Le redressement de l’économie algérienne passe certes par la modernisation de notre agriculture, l’implantation d’une plate-forme industrielle, le développement de l’économie numérique, l’éclosion de start-up et le cap sur les énergies renouvelables. Mais le consensus social qui est le pilier auquel viennent s’adosser toutes les transformations contenues dans le plan de relance pour une économie nouvelle, passe par la réduction des inégalités sociales et celle des fractures territoriales.
Par Ali Mebroukine
Professeur en droit des affaires
Les unes et les autres se sont beaucoup creusées depuis 1999, même si un segment de la société algérienne a pu émerger rapidement et scandaleusement, au cours de la dernière mandature de Chadli Bendjedid, celui des rentiers et des spéculateurs. Ce segment a du reste été véhémentement dénoncé par l’ancien Chef de l’Etat dans son discours inénarrable du 19 septembre 1988.
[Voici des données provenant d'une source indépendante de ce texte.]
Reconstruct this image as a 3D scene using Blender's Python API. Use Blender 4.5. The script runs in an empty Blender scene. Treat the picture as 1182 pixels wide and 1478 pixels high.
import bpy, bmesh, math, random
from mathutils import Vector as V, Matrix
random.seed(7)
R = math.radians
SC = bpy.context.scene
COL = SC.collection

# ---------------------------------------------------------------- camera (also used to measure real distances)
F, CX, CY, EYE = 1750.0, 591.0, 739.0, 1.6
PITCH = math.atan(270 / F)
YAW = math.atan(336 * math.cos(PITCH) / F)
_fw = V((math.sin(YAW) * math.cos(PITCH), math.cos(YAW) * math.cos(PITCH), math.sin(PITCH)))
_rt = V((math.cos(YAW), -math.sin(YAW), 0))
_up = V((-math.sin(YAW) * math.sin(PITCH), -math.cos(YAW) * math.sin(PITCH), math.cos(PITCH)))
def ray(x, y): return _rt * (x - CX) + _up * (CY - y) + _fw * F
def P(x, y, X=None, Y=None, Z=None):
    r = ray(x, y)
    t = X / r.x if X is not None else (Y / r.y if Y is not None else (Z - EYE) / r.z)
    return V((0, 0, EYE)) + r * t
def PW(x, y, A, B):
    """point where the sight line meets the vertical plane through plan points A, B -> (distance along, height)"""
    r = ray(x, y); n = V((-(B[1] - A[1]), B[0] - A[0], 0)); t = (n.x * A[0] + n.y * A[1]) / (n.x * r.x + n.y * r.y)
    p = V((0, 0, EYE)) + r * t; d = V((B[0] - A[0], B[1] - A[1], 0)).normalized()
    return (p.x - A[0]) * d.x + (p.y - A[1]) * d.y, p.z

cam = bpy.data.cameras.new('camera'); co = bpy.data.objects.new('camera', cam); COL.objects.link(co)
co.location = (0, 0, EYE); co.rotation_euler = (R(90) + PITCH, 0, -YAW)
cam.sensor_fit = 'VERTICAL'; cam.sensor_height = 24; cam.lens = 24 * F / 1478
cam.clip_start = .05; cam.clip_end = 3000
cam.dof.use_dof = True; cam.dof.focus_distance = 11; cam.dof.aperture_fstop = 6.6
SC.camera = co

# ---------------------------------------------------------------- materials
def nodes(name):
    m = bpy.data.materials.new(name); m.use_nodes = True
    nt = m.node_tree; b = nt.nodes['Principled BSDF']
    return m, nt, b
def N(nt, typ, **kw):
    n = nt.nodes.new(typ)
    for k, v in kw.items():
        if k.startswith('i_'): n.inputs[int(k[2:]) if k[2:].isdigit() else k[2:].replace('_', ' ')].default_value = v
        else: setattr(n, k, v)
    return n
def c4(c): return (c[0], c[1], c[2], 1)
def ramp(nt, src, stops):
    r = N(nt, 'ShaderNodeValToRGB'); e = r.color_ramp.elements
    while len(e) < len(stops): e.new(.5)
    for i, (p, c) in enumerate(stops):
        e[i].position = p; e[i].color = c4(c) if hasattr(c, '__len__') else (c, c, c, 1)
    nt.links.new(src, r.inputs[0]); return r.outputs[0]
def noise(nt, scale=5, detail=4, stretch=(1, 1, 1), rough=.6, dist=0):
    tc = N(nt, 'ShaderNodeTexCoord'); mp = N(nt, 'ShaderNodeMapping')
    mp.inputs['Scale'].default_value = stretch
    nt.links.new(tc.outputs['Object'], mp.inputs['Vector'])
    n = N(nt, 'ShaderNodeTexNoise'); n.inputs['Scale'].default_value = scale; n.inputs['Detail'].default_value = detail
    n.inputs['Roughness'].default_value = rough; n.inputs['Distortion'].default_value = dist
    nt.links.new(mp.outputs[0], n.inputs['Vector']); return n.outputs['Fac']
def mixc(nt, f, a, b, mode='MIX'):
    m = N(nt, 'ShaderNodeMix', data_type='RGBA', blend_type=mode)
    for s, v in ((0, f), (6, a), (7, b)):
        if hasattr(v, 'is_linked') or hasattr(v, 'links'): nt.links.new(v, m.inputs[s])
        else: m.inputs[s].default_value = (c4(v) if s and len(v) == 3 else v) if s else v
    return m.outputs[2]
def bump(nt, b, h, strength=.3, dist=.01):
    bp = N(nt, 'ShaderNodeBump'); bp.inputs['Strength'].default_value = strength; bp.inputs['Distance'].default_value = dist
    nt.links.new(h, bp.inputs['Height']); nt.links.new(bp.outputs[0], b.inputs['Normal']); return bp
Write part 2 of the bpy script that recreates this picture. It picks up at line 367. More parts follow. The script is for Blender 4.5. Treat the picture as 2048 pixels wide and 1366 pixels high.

La justice sociale composante de l’ADN algérienne
La Déclaration du 1er novembre 1954, principale Table de la Loi révolutionnaire, au même titre que le Congrès de la Soummam du 20 août 1956, pose le principe «d’une République algérienne, démocratique et sociale(…)». Globalement, en six décennies, le pays a consacré une part non négligeable de la richesse nationale à l’éducation, l’emploi, la formation, la santé et la protection sociale. Les subventions implicites (eau, électricité, gaz, carburants) ainsi que les transferts sociaux ont représenté, en moyenne, entre 2000 et 2019, quelque 30% du Pib. Ceci est considérable, alors que beaucoup d’Algériens l’ignorent et continuent de pester contre leur administration qui aurait abjuré sa vocation d’Etat providence. Cette politique qui permet de garantir le pacte social interne a été réaffirmée par le Président Tebboune, à l’occasion de l’ouverture de la Conférence nationale sur le plan de relance pour une économie nouvelle, le 18 août dernier. Toutefois, il faut bien voir que la structure du modèle social algérien ne saurait être maintenue en l’état, en raison de la réduction dans les années qui viennent de l’épargne budgétaire. Aussi bien faudrait-il engager des réformes visant l’utilisation optimale des ressources destinées à l’éducation, la formation professionnelle, le logement ou encore certains dispositifs d’aide à l’emploi des jeunes qui ont fait la preuve de leur inefficacité.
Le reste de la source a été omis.